Steuergeschenke heute – Abbau morgen
Die Kolumnistin und SP-Grossrätin ärgert sich über die Bürgerlichen, die zuerst Steuersenkungen durchsetzen und dann Abbaurunden auf Kosten der Schwächsten fordern.
In der Politik lernt man verlieren.
Das sagt man so leicht, und manchmal stimmts auch. Aber ehrlich gesagt: Mir fällt das nicht immer einfach. Die jüngste Abstimmung zur Abschaffung des Eigenmietwerts hat mich tatsächlich getroffen. Nicht, weil ich besonders am Eigenmietwert hänge, sondern weil ich weiss, was sein Wegfall bedeutet: ein grosses Loch in den öffentlichen Finanzen – rund zwei Milliarden.
Und wer schon nur ein bisschen politisch unterwegs ist, weiss: Sobald das Loch da ist, kommt der Abbau. Wir sehen das in Bundesbern, wo derzeit zum Beispiel beim öffentlichen Verkehr, der Suchtprävention, der Entwicklungszusammenarbeit und bei den Hochschulen gekürzt wird. Wie so oft trifft es die Bildung, die Kultur, das Soziale – also genau jene Bereiche, die eine Gesellschaft zusammenhalten und Chancengerechtigkeit schaffen.

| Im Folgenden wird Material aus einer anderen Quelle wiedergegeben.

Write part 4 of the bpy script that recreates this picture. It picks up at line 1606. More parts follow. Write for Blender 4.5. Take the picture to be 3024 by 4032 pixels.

In Basel-Stadt war es in den vergangenen Jahren einfacher, das gebe ich zu. Gute Finanzlage, wenig Druck. Doch das Polster ist kleiner geworden, weil wir verschiedene Steuersenkungen gutgeheissen haben. Und zack, heisst es schon: «Die Ausgaben dürfen auf keinen Fall mehr wachsen!» oder «Mehr liegt nun einfach nicht mehr drin». Der politische Verhandlungsspielraum wird damit kleiner. Und ich bin sicher, diese Entwicklung geht weiter. Selbstverschuldet, weil wir Steuern gesenkt haben.
Abbau ist kein Naturgesetz. Es ist eine politische Entscheidung – eine Folge von anderen politischen Entscheidungen.
Der Zusammenhang zwischen Steuersenkungen und Sparrunden respektive Abbaurunden wird oft ausgeblendet. Erst verteilt man grosszügig Steuergeschenke, und wenn dann die Einnahmen fehlen, heisst es plötzlich, man müsse halt abbauen und kürzen. Man nennt es dann «Entlastungspaket», obwohl es eigentlich fast immer eine Mehrbelastung für die Bevölkerung bedeutet.
Dieses Spiel beherrschen die bürgerlichen Parteien perfekt. So sehr, dass selbst Linke manchmal diesen Reflex übernehmen: «Wir können uns das nicht leisten.» Und: «Jetzt ist Sparen halt notwendig.» Nein, ist es nicht. Es ist kein Naturgesetz. Es ist eine politische Entscheidung – eine Folge von anderen politischen Entscheidungen. Zum Beispiel weil Vermögenssteuern gesenkt werden, es praktisch keine Erbschaftssteuern oder kaum Kapitalgewinnsteuern gibt. Oder zum Beispiel wegen der Abschaffung des Eigenmietwerts.
Ja, an solchen Abstimmungssonntagen bin ich eher eine schlechte Verliererin. Es betrübt mich. Auch weil ich weiss, dass der Abbau von Service public jene am meisten trifft, die ohnehin schon wenig haben. Und sicher nicht jene, die die Abstimmung gewonnen haben.